- What is needed: Everything from the first line of the data below through the line that contains "SC.camera = cam" should be written out exactly, please, and nothing more; the pictures stay out.

- 3D scene scripts:
-- Start --

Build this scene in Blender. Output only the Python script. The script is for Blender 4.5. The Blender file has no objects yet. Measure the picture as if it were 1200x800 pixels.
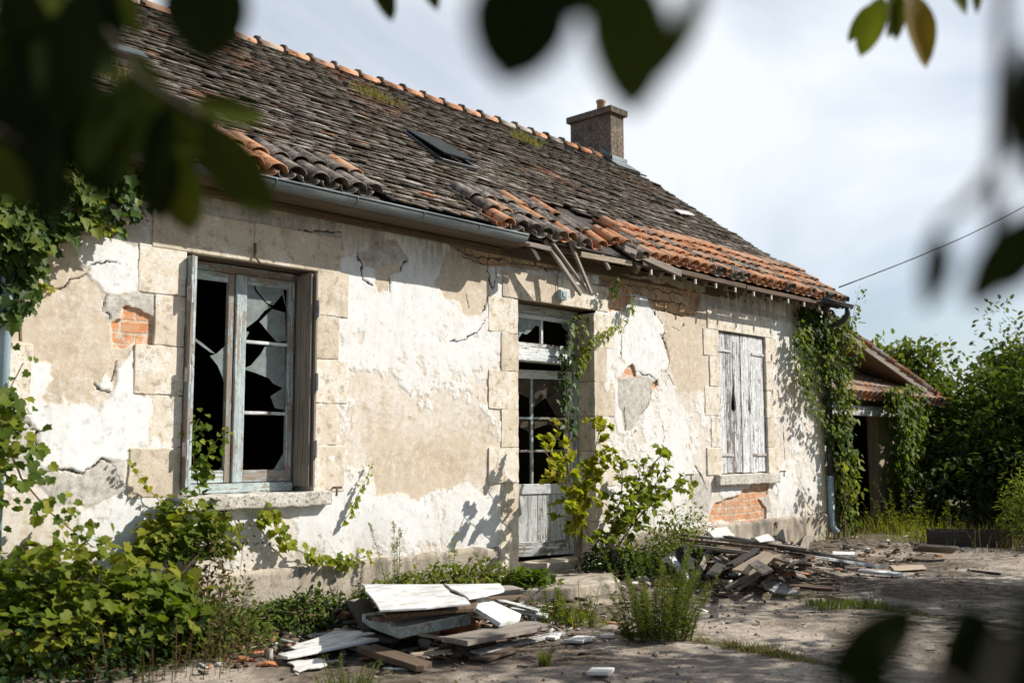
import bpy, math, random
import numpy as np
from mathutils import Vector, Matrix
from math import radians, sin, cos, pi

random.seed(7); rng = np.random.default_rng(7)
SC = bpy.context.scene
COL = SC.collection

# ------------------------------------------------------------------ camera
FPX = 1183.0                                  # focal length in pixels of a 1200 px wide frame
PSI, PIT, ROLL = radians(43.76), radians(6.09), radians(-0.146)
CAM = np.array([0.0, -7.2, 1.6])
_f = np.array([cos(PSI)*cos(PIT), sin(PSI)*cos(PIT), sin(PIT)])
_r0 = np.array([sin(PSI), -cos(PSI), 0.0]); _u0 = np.cross(_r0, _f)
_r = cos(ROLL)*_r0 + sin(ROLL)*_u0; _u = -sin(ROLL)*_r0 + cos(ROLL)*_u0
cd = bpy.data.cameras.new("camera"); cam = bpy.data.objects.new("camera", cd); COL.objects.link(cam)
cam.matrix_world = Matrix(((_r[0], _u[0], -_f[0], CAM[0]), (_r[1], _u[1], -_f[1], CAM[1]), (_r[2], _u[2], -_f[2], CAM[2]), (0, 0, 0, 1)))
cd.sensor_width = 36.0; cd.lens = 36.0*FPX/1200.0; cd.clip_start = 0.05; cd.clip_end = 2000
cd.dof.use_dof = True; cd.dof.focus_distance = 10.0; cd.dof.aperture_fstop = 1.8; cd.dof.aperture_blades = 0
SC.camera = cam

# ------------------------------------------------------------------ sun, sky, exposure
SUNV = Vector((1.2, -1.0, 1.2)).normalized()
sl = bpy.data.lights.new("sun", 'SUN'); sun = bpy.data.objects.new("sun", sl); COL.objects.link(sun)
sun.rotation_euler = SUNV.to_track_quat('Z', 'Y').to_euler(); sun.location = (20, -20, 20)
sl.energy = 5.0; sl.angle = radians(0.5); sl.color = (1.0, 0.95, 0.87)
W = bpy.data.worlds.new("World"); SC.world = W; W.use_nodes = True
wt = W.node_tree; wt.nodes.clear()
SKY_STRENGTH = 0.08
def wn(t, **k):
    n = wt.nodes.new(t)
    for a, b in k.items(): setattr(n, a, b)
    return n
sky = wn('ShaderNodeTexSky', sky_type='NISHITA', sun_disc=False)
sky.sun_elevation = math.asin(SUNV.z); sky.sun_rotation = math.atan2(SUNV.x, SUNV.y)
sky.air_density = 1.0; sky.dust_density = 0.7; sky.ozone_density = 1.2
tc = wn('ShaderNodeTexCoord')
mp = wn('ShaderNodeMapping'); mp.inputs['Scale'].default_value = (1.0, 1.0, 2.1); mp.inputs['Rotation'].default_value = (0.15, 0.1, 0.7)
wt.links.new(tc.outputs['Generated'], mp.inputs['Vector'])
n1 = wn('ShaderNodeTexNoise'); n1.inputs['Scale'].default_value = 1.6; n1.inputs['Detail'].default_value = 6; n1.inputs['Roughness'].default_value = 0.48; n1.inputs['Distortion'].default_value = 0.9
wt.links.new(mp.outputs[0], n1.inputs['Vector'])
cr = wn('ShaderNodeValToRGB'); cr.color_ramp.elements[0].position = 0.36; cr.color_ramp.elements[1].position = 0.62
cr.color_ramp.elements[0].color = (0.22,)*3 + (1,); cr.color_ramp.elements[1].color = (0.95,)*3 + (1,)
wt.links.new(n1.outputs[0], cr.inputs[0])
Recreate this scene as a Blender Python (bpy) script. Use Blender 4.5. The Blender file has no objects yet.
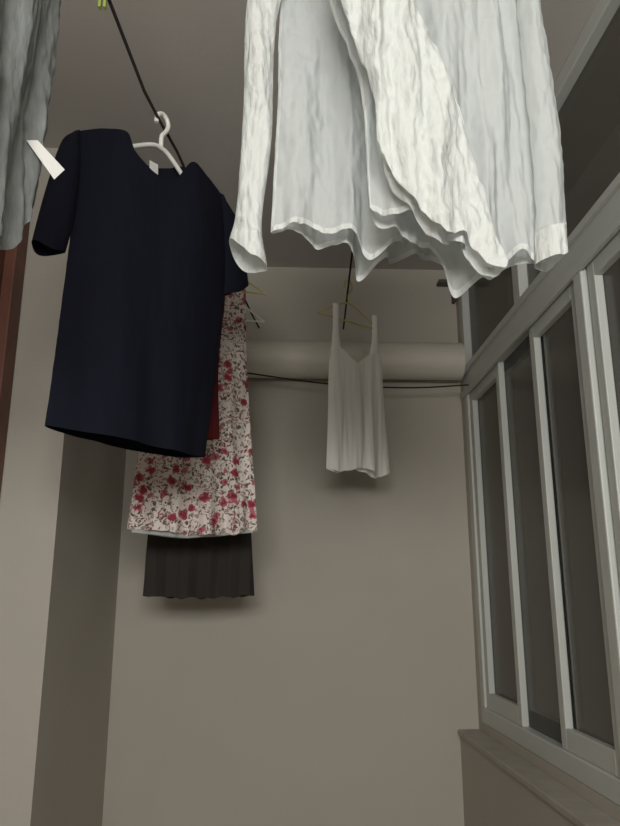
import bpy, math, random
from mathutils import Vector, noise
random.seed(4)
scene=bpy.context.scene
scene.view_settings.view_transform='Standard'
col=bpy.context.collection
def link(o):
    col.objects.link(o); return o
# ---------------- materials ----------------
def newmat(name):
    m=bpy.data.materials.new(name); m.use_nodes=True
    nt=m.node_tree; return m,nt,nt.nodes,nt.links,nt.nodes['Principled BSDF']
def srgb(r,g,b):
    f=lambda c:((c/255)/12.92 if c/255<=.04045 else ((c/255+.055)/1.055)**2.4)
    return (f(r),f(g),f(b),1)
def plaster(name,c,var=.06,bump=.15,rough=.85,scale=3):
    m,nt,N,L,b=newmat(name)
    tc=N.new('ShaderNodeTexCoord'); n=N.new('ShaderNodeTexNoise'); n.inputs['Scale'].default_value=scale; n.inputs['Detail'].default_value=6
    L.new(tc.outputs['Object'],n.inputs['Vector'])
    r=N.new('ShaderNodeValToRGB'); r.color_ramp.elements[0].position=.3; r.color_ramp.elements[1].position=.7
    r.color_ramp.elements[0].color=(c[0]*(1-var),c[1]*(1-var),c[2]*(1-var),1)
    r.color_ramp.elements[1].color=(min(1,c[0]*(1+var)),min(1,c[1]*(1+var)),min(1,c[2]*(1+var)),1)
    L.new(n.outputs['Fac'],r.inputs['Fac']); L.new(r.outputs['Color'],b.inputs['Base Color'])
    n2=N.new('ShaderNodeTexNoise'); n2.inputs['Scale'].default_value=60; n2.inputs['Detail'].default_value=5
    L.new(tc.outputs['Object'],n2.inputs['Vector'])
    bp=N.new('ShaderNodeBump'); bp.inputs['Strength'].default_value=bump; bp.inputs['Distance'].default_value=.004
    L.new(n2.outputs['Fac'],bp.inputs['Height']); L.new(bp.outputs['Normal'],b.inputs['Normal'])
    b.inputs['Roughness'].default_value=rough
    return m
def cloth(name,c,transl=.0,transp=.0,weave=900,rough=.9,crinkle=0,crs=60,var=.0,stretch=1.0):
    m,nt,N,L,b=newmat(name)
    b.inputs['Base Color'].default_value=c; b.inputs['Roughness'].default_value=rough
    b.inputs['Specular IOR Level'].default_value=.15
    tc=N.new('ShaderNodeTexCoord')
    mp=N.new('ShaderNodeMapping'); mp.inputs['Scale'].default_value=(1,1,stretch); L.new(tc.outputs['Object'],mp.inputs['Vector'])
    n=N.new('ShaderNodeTexNoise'); n.inputs['Scale'].default_value=crs if crinkle else weave; n.inputs['Detail'].default_value=6
    L.new(mp.outputs[0],n.inputs['Vector'])
    bp=N.new('ShaderNodeBump'); bp.inputs['Strength'].default_value=max(.15,crinkle); bp.inputs['Distance'].default_value=.006 if crinkle else .001
    L.new(n.outputs['Fac'],bp.inputs['Height']); L.new(bp.outputs['Normal'],b.inputs['Normal'])
    if var:
        r=N.new('ShaderNodeValToRGB')
        r.color_ramp.elements[0].position=.35; r.color_ramp.elements[1].position=.65
        r.color_ramp.elements[0].color=(c[0]*(1-var),c[1]*(1-var),c[2]*(1-var),1)
        r.color_ramp.elements[1].color=(c[0]*(1+var),c[1]*(1+var),c[2]*(1+var),1)
        L.new(n.outputs['Fac'],r.inputs['Fac']); L.new(r.outputs['Color'],b.inputs['Base Color'])
    out=N['Material Output']; last=b.outputs[0]
    if transl:
        t=N.new('ShaderNodeBsdfTranslucent'); t.inputs['Color'].default_value=c
        mx=N.new('ShaderNodeMixShader'); mx.inputs[0].default_value=transl
        L.new(last,mx.inputs[1]); L.new(t.outputs[0],mx.inputs[2]); last=mx.outputs[0]
    if transp:
        t=N.new('ShaderNodeBsdfTransparent')
        mx=N.new('ShaderNodeMixShader'); mx.inputs[0].default_value=transp
        L.new(last,mx.inputs[1]); L.new(t.outputs[0],mx.inputs[2]); last=mx.outputs[0]
    L.new(last,out.inputs['Surface'])
    return m
def simple(name,c,rough=.5,metal=0):
    m,nt,N,L,b=newmat(name); 
    n=N.new('ShaderNodeTexNoise'); n.inputs['Scale'].default_value=15
    r=N.new('ShaderNodeValToRGB')
    r.color_ramp.elements[0].color=(c[0]*.9,c[1]*.9,c[2]*.9,1); r.color_ramp.elements[1].color=(c[0]*1.05,c[1]*1.05,c[2]*1.05,1)
    L.new(n.outputs['Fac'],r.inputs['Fac']); L.new(r.outputs['Color'],b.inputs['Base Color'])
    b.inputs['Roughness'].default_value=rough; b.inputs['Metallic'].default_value=metal
    return m
M_wall=plaster('wall_plaster',srgb(185,180,170),.03)
M_ceil=plaster('ceiling_plaster',srgb(190,186,180),.03)
M_floor=plaster('floor_tile',srgb(150,144,134),.1,.05,.4)
M_frame=simple('window_aluminium',srgb(203,207,202),.45)
M_sill=plaster('sill_stone',srgb(172,167,157),.12,.3,.6,12)
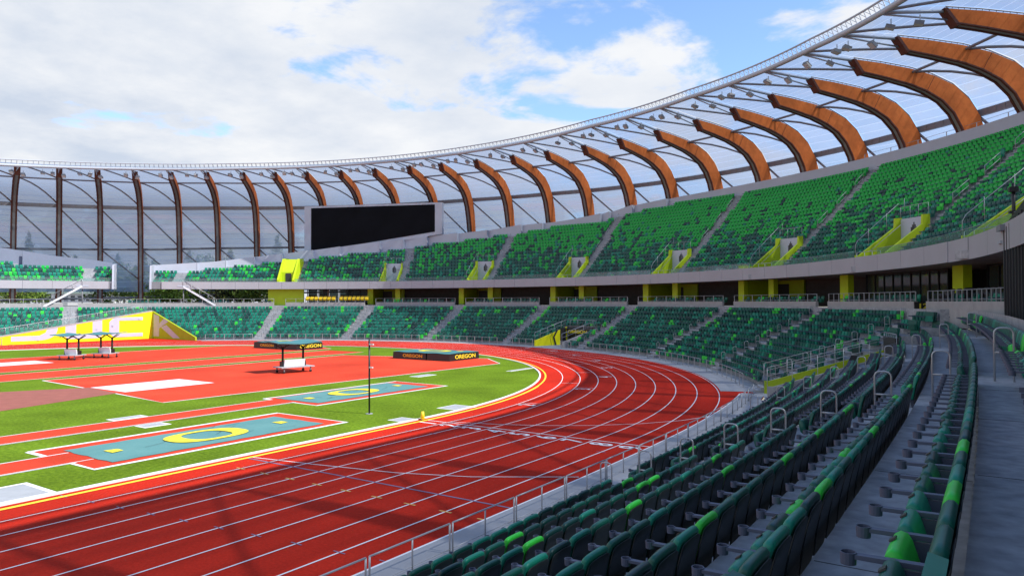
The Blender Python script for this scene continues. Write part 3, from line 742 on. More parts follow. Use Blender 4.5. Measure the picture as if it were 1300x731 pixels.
# ------------------------------------------------------------------ upper deck entrances, aisles, guards
def vlab(i): return ordw(i+1)
UAs=sorted(UA,reverse=True)
port_no=0
for i,t in enumerate(UAs):
    s=(1+DF/R0) if t>T0 else 1.
    tc=ua(t,DF+2)+(.5+PW/2)/s; n,e=N(tc,DF+2); q=P(ua(t,DF+5),DF+5)-P(t,DF); q/=np.hypot(*q); n=q; e=np.array([-q[1],q[0]]); O=np.array([*P(t+(.5+PW/2)/s,DF+.16),0.]); n3=np.array([*n,0]); e3=np.array([*e,0]); K=np.array([0,0,1.])
    u,v,z=view(O+K*8.5)
    inview=-30<u<1330
    port=thing('stand_entrance',(f'lime walled stair entrance in the upper deck, {vlab(i)} from the left' if inview else 'lime walled stair entrance beyond the right edge'),'entrance',tuple(O+K*7.9),group='lime entrances of the upper deck')
    hw=PW/2; slope=RISE/RUN
    def sw(side,h0,h1):
        a=O+e3*side*hw; prof=[(0.,7.5),(PD,7.5),(PD,8.0+slope*PD+h1),(PD-.7,8.0+slope*PD+h1),(.5,8.3+h0),(0,8.3+h0)]
        prof=[(.42,7.6),(PD,7.6),(PD,8.0+slope*PD+.30),(PD-.6,8.0+slope*PD+.26),(PD-.65,8.0+slope*(PD-.75)+.12),(.7,8.75),(.42,8.75)]
        return MB().prism([a+n3*p+K*q-e3*.09 for p,q in prof],lambda p:p+e3*.18)
    part('side_wall',sw(1,0,0),M['lime'],port); part('side_wall',sw(-1,0,0),M['lime'],port)
    zt=8.0+slope*PD+.2
    part('back_wall',MB().fbox(O,n,e,PD-.14,PD,-hw+.1,hw-.1,7.6,zt),M['parapet'],port)
    part('floor',MB().fbox(O,n,e,-.05,PD-.15,-hw+.1,hw-.1,7.48,7.9),M['conc'],port)
    # dark mural mark on the back wall, glazed gate at the front
    mu=MB()
    for q in range(5): mu.fbox(O,n,e,PD-.155,PD-.145,-.35+.12*q,-.27+.13*q,zt-1.5+.1*math.sin(q*2),zt-.35-.18*abs(q-2)) 
    part('wall_graphic',mu,M['char'],port)
    O_=O; O=O+n3*.45; gm=MB().tube([O+e3*(-hw+.1)+K*8.95,O+e3*(hw-.1)+K*8.95],.022,6)
    for q in (-hw+.12,-.4,.4,hw-.12): gm.tube([O+e3*q+K*7.9,O+e3*q+K*8.95],.018,6)
    gm.tube([O+e3*hw*.45+n3*.6+K*9.0,O+e3*hw*.45+n3*(PD-1.)+K*(9.0+slope*(PD-1.6))],.02,6)
    part('gate_rail',gm,M['rail'],port,True); O=O_
    # guard rails on the side walls and over the back wall
    gr=MB()
    a=O+e3*(hw+.02)
    gr.tube([a+n3*.45+K*8.75,a+n3*.45+K*9.5,a+n3*.65+K*9.85,a+n3*(PD-.2)+K*(9.75+slope*(PD-.45)),a+n3*PD+K*(zt+.95)],.022,6)
    for q in (1.6,3.2,4.8): gr.tube([a+n3*q+K*(8.4+slope*q),a+n3*q+K*(9.6+slope*q)],.018,6)
    a=O+n3*(PD-.05)
    gr.tube([a+e3*hw+K*(zt+.95),a-e3*hw+K*(zt+.95)],.022,6)
    for q in (-hw,-.4,.4,hw): gr.tube([a+e3*q+K*zt,a+e3*q+K*(zt+.95)],.018,6)
    part('guard_rail',gr,M['rail'],port,True)
    # aisle handrails above the entrance
    nr=nrow(t); k=0; i0=8
    while i0+2<=nr:
        d=DU+.62+RUN*(i0-1); d2=d+RUN*2; zz=ZU+RISE*i0; n,e=N(t,d); a=np.array([*P(ua(t,d),d),zz]); b=np.array([*P(ua(t,d2),d2),zz+2*RISE]); ee=np.array([*e,0])
        if -30<view(a+K)[0]<1330:
            k+=1
            o=thing('aisle_handrail',f'sloping steel handrail, {ordw(k)} up in the upper deck aisle, {vlab(i)} aisle from left','handrail',tuple(a),group='handrails in the upper deck aisles')
            part('frame',MB().tube([a,a+K*.95,b+K*.95,b],.024,6),M['rail'],o,True); part('mid_bar',MB().tube([a+K*.5,b+K*.5],.02,6),M['rail'],o,True)
        i0+=4
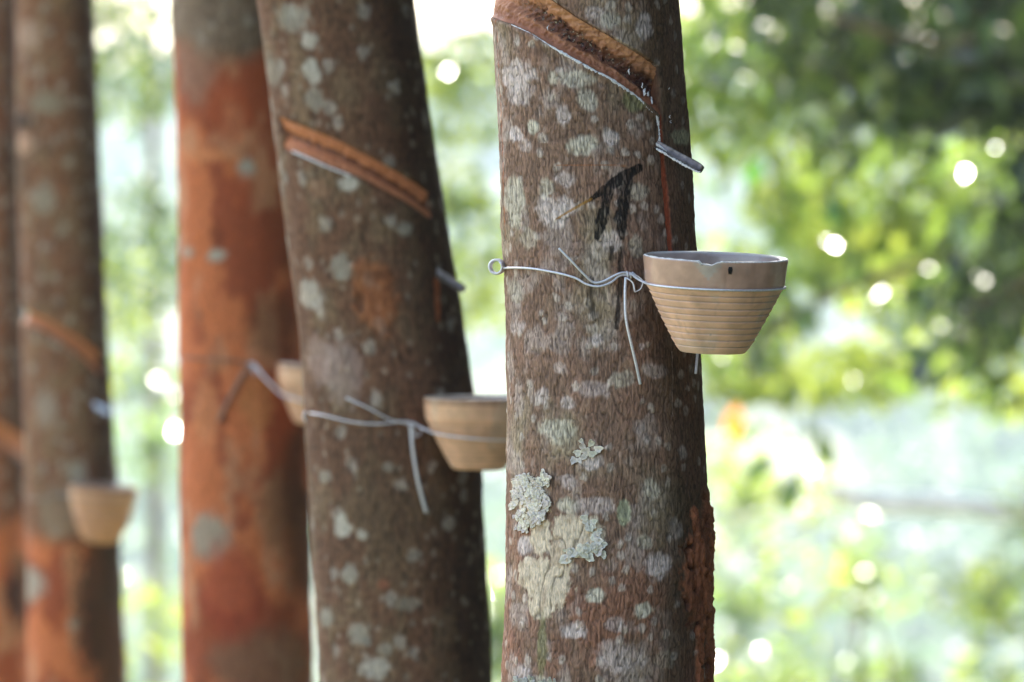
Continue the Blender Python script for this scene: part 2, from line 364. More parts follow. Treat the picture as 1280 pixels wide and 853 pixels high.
# ---- lichens on tree 1: rosettes of small curled lobes
def lobe(center, nrm, ang, L, Wd, curl):
    nrm = Vector(nrm).normalized(); up = Vector((0, 0, 1)); e1 = up.cross(nrm).normalized(); e2 = nrm.cross(e1)
    d = e1*math.cos(ang)+e2*math.sin(ang); s_ = nrm.cross(d)
    V = []; nr, ns = 5, 14
    for i in range(nr):
        for k in range(ns):
            a = 2*math.pi*k/ns; q = i/(nr-1)
            wob = 1+.20*math.sin(3*a+ang*5)+.13*math.sin(5*a+ang*11)
            x = q*math.cos(a)*L*wob; y = q*math.sin(a)*Wd*wob
            h = .0003+curl*q*q*(.45+.55*math.cos(a))*(1+.5*math.sin(4*a+ang*3))
            V.append(tuple(Vector(center)+d*x+s_*y+nrm*h))
    n0 = len(V)
    for k in range(ns):     # underside so the flake has thickness
        V.append(tuple(Vector(V[(nr-1)*ns+k])-nrm*.0007))
    F = [tuple(int(v) for v in f) for f in grid_faces(nr, ns, True)]
    F += [((nr-1)*ns+k, (nr-1)*ns+(k+1) % ns, n0+(k+1) % ns, n0+k) for k in range(ns)]
    return V, F
def lichen(T, parent, blobs, tone, seed, name='lichen'):
    rg = random.Random(seed); parts = []; cols = []
    for (px, py, L, Wd, ang, curl) in blobs:
        k = T.Y/FPX; th = T.th(px, py); z = zof(py, T.Y)
        c0 = T.at(px, py, rg.uniform(.0002, .0012)); nrm = Vector((math.sin(th), -math.cos(th), 0))
        v, f = lobe(c0, nrm, ang, L*k, Wd*k, curl); parts.append((v, f))
        t = tone*rg.uniform(.78, 1.12)*np.array([1, rg.uniform(.95, 1.03), rg.uniform(.88, 1.04)])
        for i in range(len(v)):
            q = (i//14)/4 if i < 70 else .8
            cols.append(t*(.72+.34*q))
    V, F = join(parts)
    return obj(name, np.array(V), np.array(F), LICH, parent, np.array(cols))
def fill(poly_spots, n, Lr, seed, curl=.0016):
    rg = random.Random(seed); out = []
    tot = sum(a[2]*a[3] for a in poly_spots)
    for (cx, cy, rx, ry) in poly_spots:
        for _ in range(max(1, int(n*rx*ry/tot))):
            a = rg.uniform(0, 6.28); q = math.sqrt(rg.random())
            x, y = cx+rx*q*math.cos(a), cy+ry*q*math.sin(a); L = rg.uniform(*Lr)
            out.append((x, y, L, L*rg.uniform(.55, .9), -a+rg.uniform(-.7, .7), curl*rg.uniform(.5, 1.3)))
    return out
bl = fill([(662, 612, 19, 18), (649, 630, 9, 20), (672, 630, 15, 20), (655, 652, 12, 10), (677, 600, 9, 10), (670, 648, 9, 9), (652, 604, 10, 10)], 210, (3.0, 6.5), 3, .0014)
o = lichen(T1, root1, bl, lin(236, 222, 206), 4); tag(o, 'cream flaky lichen with raised ragged lobes')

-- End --

- Exercise result:
Build this scene in Blender. Output only the Python script. The script is for Blender 4.5. The Blender file has no objects yet. Measure the picture as if it were 1200x800 pixels.
import bpy, math, random
import numpy as np
from mathutils import Vector, Matrix
from math import radians, sin, cos, pi

random.seed(7); rng = np.random.default_rng(7)
SC = bpy.context.scene
COL = SC.collection

# ------------------------------------------------------------------ camera
FPX = 1183.0                                  # focal length in pixels of a 1200 px wide frame
PSI, PIT, ROLL = radians(43.76), radians(6.09), radians(-0.146)
CAM = np.array([0.0, -7.2, 1.6])
_f = np.array([cos(PSI)*cos(PIT), sin(PSI)*cos(PIT), sin(PIT)])
_r0 = np.array([sin(PSI), -cos(PSI), 0.0]); _u0 = np.cross(_r0, _f)
_r = cos(ROLL)*_r0 + sin(ROLL)*_u0; _u = -sin(ROLL)*_r0 + cos(ROLL)*_u0
cd = bpy.data.cameras.new("camera"); cam = bpy.data.objects.new("camera", cd); COL.objects.link(cam)
cam.matrix_world = Matrix(((_r[0], _u[0], -_f[0], CAM[0]), (_r[1], _u[1], -_f[1], CAM[1]), (_r[2], _u[2], -_f[2], CAM[2]), (0, 0, 0, 1)))
cd.sensor_width = 36.0; cd.lens = 36.0*FPX/1200.0; cd.clip_start = 0.05; cd.clip_end = 2000
cd.dof.use_dof = True; cd.dof.focus_distance = 10.0; cd.dof.aperture_fstop = 1.8; cd.dof.aperture_blades = 0
SC.camera = cam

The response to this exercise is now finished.